The enhancement of turbine blade performance within turbo jet engines is crucial for prolonged engine life. Amidst various cooling strategies for turbine blades, thermal barrier coatings (TBCs) emerge as a highly effective method. Just as the choice of material for the turbine blade holds importance, so too do the materials comprising TBCs. The current research work aims to pursue finite element-based analyses of turbine blades with TBCs, an almost real complex-shaped geometric model comprising the blade body with a rabbet is essential, the stress generated during TGO growth which is crucial for analysis, to select the substrate from both a thermo-structural and cost perspective. In this research endeavor, TBCs were structured with a substrate, a bond coat (NiCoCrAlY), and a top coat of lanthanum cerate (La2Ce2O7) ceramic layers. A thermally grown oxide (TGO), namely alpha-Al2O3, forms between the bond coat and the top coat due to the elevated temperatures experienced. Two distinct substrates, Inconel 625 and Titanium-T6 alloy, were meticulously chosen as turbine blade materials.

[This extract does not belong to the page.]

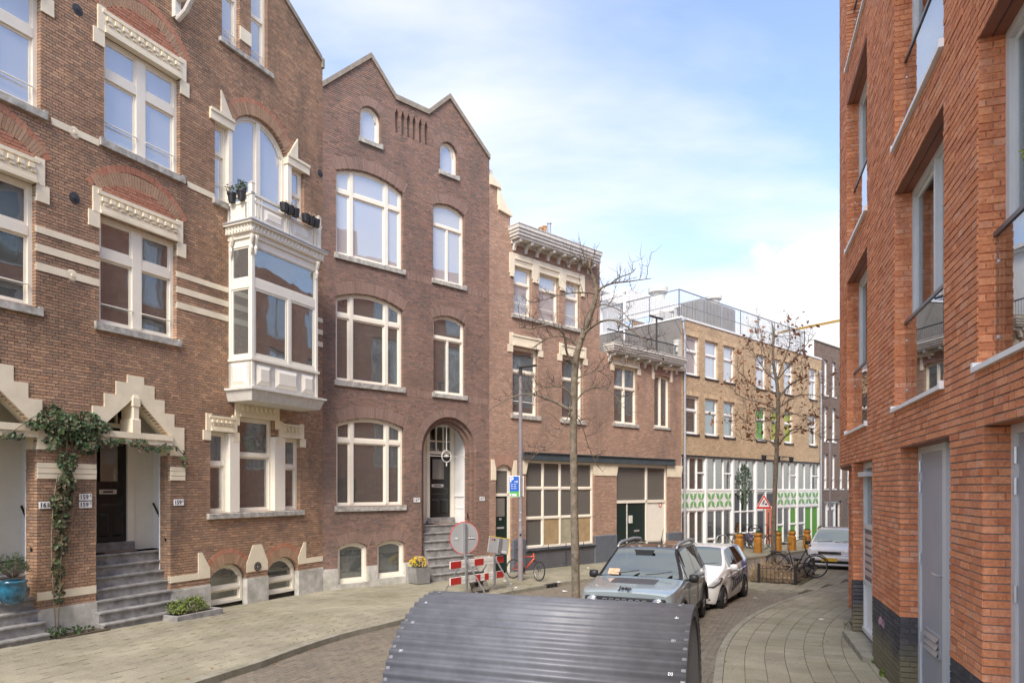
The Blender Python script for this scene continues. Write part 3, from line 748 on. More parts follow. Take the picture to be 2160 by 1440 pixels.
tiles = []      # (Y, polygon, parent)
tl = .30
nb_ = (FA.y[0]+FB.y[0], FA.y[1]+FB.y[1]); ln = math.hypot(*nb_); nb_ = (-nb_[0]/ln, -nb_[1]/ln)       # out into the street, midway
bis = (-nb_[1], nb_[0])       # along the street
if bis[0]*FB.x[0]+bis[1]*FB.x[1] < 0: bis = (-bis[0], -bis[1])
for F, sgn_, ur, vr in ((FA, -1, (-17, 3), 20), (FB, 1, (-3, 34), 16)):
    for r in range(vr):
        v1 = -r*tl; v0 = v1-tl; off = (tl/2 if r % 2 else 0)
        for c in range(int((ur[1]-ur[0])/tl)):
            u0 = ur[0]+c*tl+off; P = [F.world(u0, v0)[:2], F.world(u0+tl, v0)[:2], F.world(u0+tl, v1)[:2], F.world(u0, v1)[:2]]
            cx, cy = sum(p[0] for p in P)/4, sum(p[1] for p in P)/4
            if cy < 4 or not (in_view(cx, cy, 0) or in_view(cx+.3, cy, 0)) : continue
            P = clip_half(P, O_AB, (bis[0]*sgn_, bis[1]*sgn_))
            if area(P) < .004: continue
            e, sg, a, d = seg_info((cx, cy), K1d)
            if e < .6:
                n = (-d[1], d[0]); P = clip_half(P, (a[0]+n[0]*.155, a[1]+n[1]*.155), n)
            elif sg > 0: continue
            if area(P) < .004: continue
            tiles.append((cy, P, cx, cy, F.rz))
def lay(tiles, pavement, m='tile', nmax=300, size=tl):
    tiles.sort(key=lambda t: t[0]); mb = MB(); me = None; cnt = 0
    for (k_, P, cx, cy, rzz) in tiles:
        full = abs(area(P)-size*size) < 1e-4 and len(P) == 4 and rzz is not None
        dz = rnd.uniform(-.0025, .0025)
        if full and cnt < nmax:
            if me is None: h = size/2-.004; me = MB().box(-h, h, -h, h, -.03, 0).mesh('paving_tile', m)
            o = link('paving_tile', me, pavement); o.location = (cx, cy, gz(cx, cy)+dz); sl = (gz(cx, cy+.1)-gz(cx, cy-.1))/.2
            o.rotation_euler = (rnd.uniform(-.004, .004)+sl*cos(rzz), rnd.uniform(-.004, .004)-sl*sin(rzz)*0, rzz); cnt += 1; continue
        k = len(P); f = .004; ar = sqrt(max(area(P), 1e-4)); sc = 1-2*f/ar
        ccx, ccy = sum(p[0] for p in P)/k, sum(p[1] for p in P)/k
        Q = [(ccx+(p[0]-ccx)*sc, ccy+(p[1]-ccy)*sc) for p in P]
        a2 = sum(Q[i][0]*Q[(i+1)%k][1]-Q[(i+1)%k][0]*Q[i][1] for i in range(k))
        if a2 < 0: Q = Q[::-1]
        b = len(mb.v); mb.v += [(q[0], q[1], gz(q[0], q[1])+dz) for q in Q]+[(q[0], q[1], gz(q[0], q[1])-.013) for q in Q]
        mb.f += [tuple(range(b, b+k))]+[(b+q, b+k+q, b+k+(q+1)%k, b+(q+1)%k) for q in range(k)]
    mb.build('paving_tile', m, pavement, kind='stuff')
lay(tiles, pav)

# ---- right-hand pavement, its rows follow the bend
Rd = [(R0[i], (R0[i+1][0]-R0[i][0], R0[i+1][1]-R0[i][1])) for i in range(0, len(R0)-1)]
SS = [0]
for p, d in Rd: SS.append(SS[-1]+math.hypot(*d))
def RC(s, t):
    i = max(0, min(len(Rd)-1, int(s/.1))); p, d = Rd[i]; l = math.hypot(*d); f = s-SS[i]
    return (p[0]+d[0]/l*f+d[1]/l*t, p[1]+d[1]/l*f-d[0]/l*t)
pav2 = strips([RC(s*.5, .0) for s in range(100)], [RC(s*.5, 4.6) for s in range(100)], 'pavement', 'joint', -.014)
kr = MB(); k2 = MB().slab([RC(0, 0), RC(.05, 0), RC(.05, .05)], -.3, -.25).build('kerb', 'kerb', kind='structure')
for i in range(58):
    s0, s1 = i*.9+.004, i*.9+.896; mb = MB()
    for q in range(3): a, b = s0+(s1-s0)*q/3, s0+(s1-s0)*(q+1)/3; mb.slab([RC(a, -.02), RC(b, -.02), RC(b, .10), RC(a, .10)], lambda x, y: gz(x, y)-.3, lambda x, y: gz(x, y)+.003)
    mb.build('kerbstone', 'kerb', k2)
# island beside the parking bay that holds the second tree
P0 = G(1548, 1240)[:2]; FI = Facade(P0, (sin(radians(33)), cos(radians(33)))); P1_ = FI.local(*G(1655, 1242)[:2]); IW = -P1_[1]+.5; IL = 7.6
def il(x, y): return FI.world(x, y)[:2]
PA, PB = FI.local(*G(1582, 1225)[:2]), FI.local(*G(1684, 1226)[:2]); PIT = (min(PA[0], PB[0]), min(PA[0], PB[0])+3.1, PB[1], PA[1])   # x0, x1, y0, y1
print('pit', PIT, IW)
isl = slabpoly([il(0, 0), il(IL, 0), il(IL, -IW-2.5), il(0, -IW)], 'pavement', 'joint', -.018, kind='structure')
for (xa, xb, ya, yb_) in [(-.12, 0, -IW, .12), (0, IL, 0, .12), (IL, IL+.12, -1.2, .12)]:
    mb = MB(); k = 7
    for q in range(k): e0, e1 = xa+(xb-xa)*q/k, xa+(xb-xa)*(q+1)/k; mb.slab([il(e0, ya), il(e1, ya), il(e1, yb_), il(e0, yb_)], lambda x, y: gz(x, y)-.3, lambda x, y: gz(x, y)+.002)
    mb.build('kerbstone', 'kerb', k2)
t2 = []
for r in range(15):
    t0 = .105+r*tl if r < 15 else 0
    for c in range(170):
        s0 = c*tl+(tl*.5 if r % 2 else 0)+.02; P = [RC(s0, t0+tl), RC(s0+tl, t0+tl), RC(s0+tl, t0), RC(s0, t0)]
        cx, cy = sum(p[0] for p in P)/4, sum(p[1] for p in P)/4
        if not in_view(cx, cy, 0): continue
        straight = cy < 10.0
        t2.append((cy, P, cx, cy, atan2(P[1][1]-P[0][1], P[1][0]-P[0][0]) if straight else None))
def inv_st(X, Y):
    b = min(range(len(Rd)), key=lambda i: (Rd[i][0][0]-X)**2+(Rd[i][0][1]-Y)**2); p, d = Rd[b]; l = math.hypot(*d); return (SS[b]+((X-p[0])*d[0]+(Y-p[1])*d[1])/l, ((X-p[0])*d[1]-(Y-p[1])*d[0])/l)
for r in range(22):
    for c in range(26):
        x0, y0 = c*tl+.002+(tl/2 if r % 2 else 0), -(r+1)*tl
        if x0+tl > IL or (x0+tl > PIT[0] and x0 < PIT[1] and y0+tl > PIT[2] and y0 < PIT[3]): continue
        P = [il(x0, y0), il(x0+tl, y0), il(x0+tl, y0+tl), il(x0, y0+tl)]; cx, cy = sum(p[0] for p in P)/4, sum(p[1] for p in P)/4
        if inv_st(cx, cy)[1] > -.12: continue
        t2.append((cy, P, cx, cy, None))
lay([t for t in t2 if t[4] is not None or True], pav2)
slabpoly([il(PIT[0], PIT[2]), il(PIT[1], PIT[2]), il(PIT[1], PIT[3]), il(PIT[0], PIT[3])], 'tree_pit_soil', 'soil', .012, .2, kind='structure')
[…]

Commencing with NACA 4412 airfoil data, the turbine blade was meticulously designed using CATIA, followed by simulations conducted on ANSYS software through a static thermal structural model. The simulation aimed to determine the optimal top coat/thermally grown oxide (TC/TGO) and TGO/bond coat (TGO/BC) layer thicknesses to achieve minimal equivalent stress and total deformation in the turbine blade. The simulated results revealed that a combination of 400 mu m TC/10 mu m TGO and 10 mu m TGO/100 mu m BC provided the lowest equivalent stress and total deformation, thereby offering valuable insights for the current research.